Check each line of the material below for "scene", then copy the ones that contain it.

> **Given material**
----
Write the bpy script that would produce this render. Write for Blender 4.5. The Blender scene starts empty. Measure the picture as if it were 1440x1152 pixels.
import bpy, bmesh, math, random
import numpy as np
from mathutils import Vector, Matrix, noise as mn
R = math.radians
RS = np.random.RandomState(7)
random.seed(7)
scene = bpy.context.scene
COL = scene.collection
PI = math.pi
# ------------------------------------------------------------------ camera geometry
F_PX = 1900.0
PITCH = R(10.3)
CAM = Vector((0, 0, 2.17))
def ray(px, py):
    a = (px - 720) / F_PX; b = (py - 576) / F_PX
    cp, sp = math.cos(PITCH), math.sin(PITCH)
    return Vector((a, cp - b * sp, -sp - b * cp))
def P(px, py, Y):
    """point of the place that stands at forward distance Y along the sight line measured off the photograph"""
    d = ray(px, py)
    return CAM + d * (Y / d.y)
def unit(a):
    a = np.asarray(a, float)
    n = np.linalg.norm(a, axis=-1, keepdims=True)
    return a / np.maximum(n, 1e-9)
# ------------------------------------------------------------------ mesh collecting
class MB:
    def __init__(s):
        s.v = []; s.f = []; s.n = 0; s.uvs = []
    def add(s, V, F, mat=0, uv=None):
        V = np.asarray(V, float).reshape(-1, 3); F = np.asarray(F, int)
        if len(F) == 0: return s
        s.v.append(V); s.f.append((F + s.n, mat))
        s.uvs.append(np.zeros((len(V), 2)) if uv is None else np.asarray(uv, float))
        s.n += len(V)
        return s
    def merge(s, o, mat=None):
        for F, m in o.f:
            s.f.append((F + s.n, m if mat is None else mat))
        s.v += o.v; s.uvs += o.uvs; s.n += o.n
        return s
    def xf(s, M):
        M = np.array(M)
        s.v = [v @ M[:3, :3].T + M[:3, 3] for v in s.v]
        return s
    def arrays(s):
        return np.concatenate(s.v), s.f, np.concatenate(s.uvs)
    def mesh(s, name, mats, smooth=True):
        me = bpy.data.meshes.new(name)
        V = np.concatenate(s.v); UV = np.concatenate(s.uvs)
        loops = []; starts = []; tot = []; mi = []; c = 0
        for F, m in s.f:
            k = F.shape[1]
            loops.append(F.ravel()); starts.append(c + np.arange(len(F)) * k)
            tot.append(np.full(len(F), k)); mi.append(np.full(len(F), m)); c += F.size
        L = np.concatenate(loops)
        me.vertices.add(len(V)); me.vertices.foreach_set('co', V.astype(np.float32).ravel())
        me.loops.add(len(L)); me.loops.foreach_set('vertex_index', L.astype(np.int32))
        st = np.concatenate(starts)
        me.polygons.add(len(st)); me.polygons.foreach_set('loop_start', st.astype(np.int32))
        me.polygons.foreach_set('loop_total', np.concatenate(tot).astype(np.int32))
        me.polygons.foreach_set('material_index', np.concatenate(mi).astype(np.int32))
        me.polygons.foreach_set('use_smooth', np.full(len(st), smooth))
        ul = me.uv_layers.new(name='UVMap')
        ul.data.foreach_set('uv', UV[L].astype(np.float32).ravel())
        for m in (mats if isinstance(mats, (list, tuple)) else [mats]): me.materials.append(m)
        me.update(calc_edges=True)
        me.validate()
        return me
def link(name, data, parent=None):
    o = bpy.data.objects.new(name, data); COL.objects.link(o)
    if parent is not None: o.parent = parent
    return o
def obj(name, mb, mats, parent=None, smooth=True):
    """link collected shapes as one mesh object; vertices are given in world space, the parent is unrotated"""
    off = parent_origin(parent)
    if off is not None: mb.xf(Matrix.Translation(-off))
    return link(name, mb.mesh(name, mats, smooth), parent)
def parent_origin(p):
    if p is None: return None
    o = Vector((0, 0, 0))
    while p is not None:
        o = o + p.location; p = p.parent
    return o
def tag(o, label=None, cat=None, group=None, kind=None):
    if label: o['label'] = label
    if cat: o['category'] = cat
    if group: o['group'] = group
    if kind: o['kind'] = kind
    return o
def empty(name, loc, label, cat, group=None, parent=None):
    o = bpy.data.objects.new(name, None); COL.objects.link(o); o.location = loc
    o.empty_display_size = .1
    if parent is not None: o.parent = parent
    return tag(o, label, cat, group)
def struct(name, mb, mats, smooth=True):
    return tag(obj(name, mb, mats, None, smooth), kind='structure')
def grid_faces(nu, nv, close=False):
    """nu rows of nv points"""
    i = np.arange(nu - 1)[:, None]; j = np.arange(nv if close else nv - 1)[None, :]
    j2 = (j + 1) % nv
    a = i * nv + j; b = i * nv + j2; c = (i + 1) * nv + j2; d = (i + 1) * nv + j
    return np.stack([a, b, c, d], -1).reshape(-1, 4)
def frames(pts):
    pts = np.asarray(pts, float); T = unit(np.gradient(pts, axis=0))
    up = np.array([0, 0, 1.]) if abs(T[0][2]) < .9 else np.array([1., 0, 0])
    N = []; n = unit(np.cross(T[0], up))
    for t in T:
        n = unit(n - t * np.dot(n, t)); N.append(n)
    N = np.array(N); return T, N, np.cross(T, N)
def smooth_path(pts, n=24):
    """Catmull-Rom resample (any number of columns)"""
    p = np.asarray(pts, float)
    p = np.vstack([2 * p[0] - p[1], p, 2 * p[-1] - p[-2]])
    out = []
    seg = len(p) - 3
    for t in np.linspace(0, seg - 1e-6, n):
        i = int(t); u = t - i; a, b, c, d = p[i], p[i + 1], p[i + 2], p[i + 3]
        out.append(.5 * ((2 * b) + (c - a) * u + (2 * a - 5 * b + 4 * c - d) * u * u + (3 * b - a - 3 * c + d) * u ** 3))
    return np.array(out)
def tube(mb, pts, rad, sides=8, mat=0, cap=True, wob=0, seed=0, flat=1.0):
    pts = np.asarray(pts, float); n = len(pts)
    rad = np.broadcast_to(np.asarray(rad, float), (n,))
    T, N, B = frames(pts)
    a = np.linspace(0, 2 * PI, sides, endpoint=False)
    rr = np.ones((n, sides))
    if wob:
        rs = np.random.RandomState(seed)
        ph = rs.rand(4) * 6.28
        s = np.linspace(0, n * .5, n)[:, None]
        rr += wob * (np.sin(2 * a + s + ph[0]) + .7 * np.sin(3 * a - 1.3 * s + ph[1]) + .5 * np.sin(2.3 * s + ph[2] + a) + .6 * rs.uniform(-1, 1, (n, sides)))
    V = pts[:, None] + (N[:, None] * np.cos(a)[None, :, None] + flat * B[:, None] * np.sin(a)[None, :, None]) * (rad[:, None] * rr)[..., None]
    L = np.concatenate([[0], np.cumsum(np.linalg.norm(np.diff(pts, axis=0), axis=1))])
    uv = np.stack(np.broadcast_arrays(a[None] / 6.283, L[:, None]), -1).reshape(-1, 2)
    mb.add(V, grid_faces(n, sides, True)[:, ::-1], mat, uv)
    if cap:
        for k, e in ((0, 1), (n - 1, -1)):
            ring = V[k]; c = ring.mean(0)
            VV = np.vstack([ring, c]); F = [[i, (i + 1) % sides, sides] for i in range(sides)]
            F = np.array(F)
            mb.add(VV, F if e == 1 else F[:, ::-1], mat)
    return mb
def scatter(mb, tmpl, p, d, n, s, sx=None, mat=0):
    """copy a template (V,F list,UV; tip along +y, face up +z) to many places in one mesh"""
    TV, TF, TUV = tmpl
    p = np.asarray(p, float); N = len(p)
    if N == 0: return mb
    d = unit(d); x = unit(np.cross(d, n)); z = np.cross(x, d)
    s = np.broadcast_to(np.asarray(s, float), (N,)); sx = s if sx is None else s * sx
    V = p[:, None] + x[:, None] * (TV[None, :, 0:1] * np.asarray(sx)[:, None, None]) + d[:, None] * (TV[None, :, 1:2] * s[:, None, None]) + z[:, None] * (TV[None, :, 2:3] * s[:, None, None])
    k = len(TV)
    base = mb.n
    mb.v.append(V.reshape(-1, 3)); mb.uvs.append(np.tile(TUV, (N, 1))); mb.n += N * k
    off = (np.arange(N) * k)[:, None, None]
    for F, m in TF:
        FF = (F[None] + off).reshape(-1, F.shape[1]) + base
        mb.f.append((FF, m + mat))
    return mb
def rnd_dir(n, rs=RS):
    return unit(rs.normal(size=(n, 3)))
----
> **Solution to this problem**
Write the bpy script that would produce this render. Write for Blender 4.5. The Blender scene starts empty. Measure the picture as if it were 1440x1152 pixels.
scene = bpy.context.scene
COL = scene.collection